The scale is breathtaking. From 2006 to 2009, for example, the nation’s top nine debt buyers purchased almost 90 million consumer accounts with more than $140 billion in “face value.”

And they bought at a steep discount. On average, they paid just 4.5 cents on the dollar. These debt buyers collect what they can and then sell the remaining accounts to other buyers, and so on. Those who trade in such debt call it “paper.” That was Aaron Siegel’s business.

It turned out to be a good one. Siegel quickly discovered that when he bought the right kind of paper, the profits were astronomical. He obtained one portfolio for $28,527, collected more than $90,000 on it in just six weeks and then sold the remaining uncollected accounts for $31,000. Siegel bought another portfolio of debt for $33,388, collected more than $147,000 on it in four months and sold the remaining accounts for $33,124. Even to a seasoned Wall Street man, the margins were jaw-dropping.
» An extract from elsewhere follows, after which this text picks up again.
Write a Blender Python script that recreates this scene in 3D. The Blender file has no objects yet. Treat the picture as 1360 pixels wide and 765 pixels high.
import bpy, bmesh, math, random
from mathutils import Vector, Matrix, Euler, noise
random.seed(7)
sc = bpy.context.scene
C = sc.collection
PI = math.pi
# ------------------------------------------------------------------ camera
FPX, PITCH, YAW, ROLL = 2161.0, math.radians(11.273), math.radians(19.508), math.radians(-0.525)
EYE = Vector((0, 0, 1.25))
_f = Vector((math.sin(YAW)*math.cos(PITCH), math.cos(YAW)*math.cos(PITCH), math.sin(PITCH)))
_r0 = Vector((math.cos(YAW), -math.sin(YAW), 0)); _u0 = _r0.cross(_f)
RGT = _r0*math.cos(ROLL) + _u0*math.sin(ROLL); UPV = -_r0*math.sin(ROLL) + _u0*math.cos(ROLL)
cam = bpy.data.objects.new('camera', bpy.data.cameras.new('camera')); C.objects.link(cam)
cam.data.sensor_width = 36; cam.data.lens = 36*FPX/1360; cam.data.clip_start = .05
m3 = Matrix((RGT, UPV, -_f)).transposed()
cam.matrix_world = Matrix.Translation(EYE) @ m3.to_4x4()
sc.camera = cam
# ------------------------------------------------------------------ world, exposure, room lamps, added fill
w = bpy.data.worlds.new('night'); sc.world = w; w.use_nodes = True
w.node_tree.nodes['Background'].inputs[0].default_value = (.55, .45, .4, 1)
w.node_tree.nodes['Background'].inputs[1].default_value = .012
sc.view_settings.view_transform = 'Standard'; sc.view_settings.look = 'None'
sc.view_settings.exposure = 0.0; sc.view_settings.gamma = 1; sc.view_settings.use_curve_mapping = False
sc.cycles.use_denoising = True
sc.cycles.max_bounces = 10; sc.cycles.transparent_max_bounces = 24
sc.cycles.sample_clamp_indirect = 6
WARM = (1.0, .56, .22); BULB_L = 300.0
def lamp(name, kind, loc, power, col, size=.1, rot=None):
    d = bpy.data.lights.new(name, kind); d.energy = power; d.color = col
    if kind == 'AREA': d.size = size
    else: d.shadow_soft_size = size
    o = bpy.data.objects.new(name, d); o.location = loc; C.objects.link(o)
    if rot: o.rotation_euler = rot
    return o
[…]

. . . Some of the deals Siegel made were hugely profitable, while others proved more troublesome. As he soon discovered, after creditors sell off unpaid debts, those debts enter a financial netherworld where strange things can happen. A gamut of players — including debt buyers, collectors, brokers, street hustlers and criminals — all work together, and against one another, to recoup every penny on every dollar. In this often-lawless marketplace, large portfolios of debt — usually in the form of spreadsheets holding debtors’ names, contact information and balances — are bought, sold and sometimes simply stolen.

That last line is important. That's why sometimes debtors get phone calls from multiple debt collectors trying to get payment for the same debt. It can be hard to tell the difference between a collector who is working from legitimately purchased data, or had stolen it, or was sold stolen data.

And when a debt collector calls up someone on the phone, they could be calling from a dilapidated former karate school.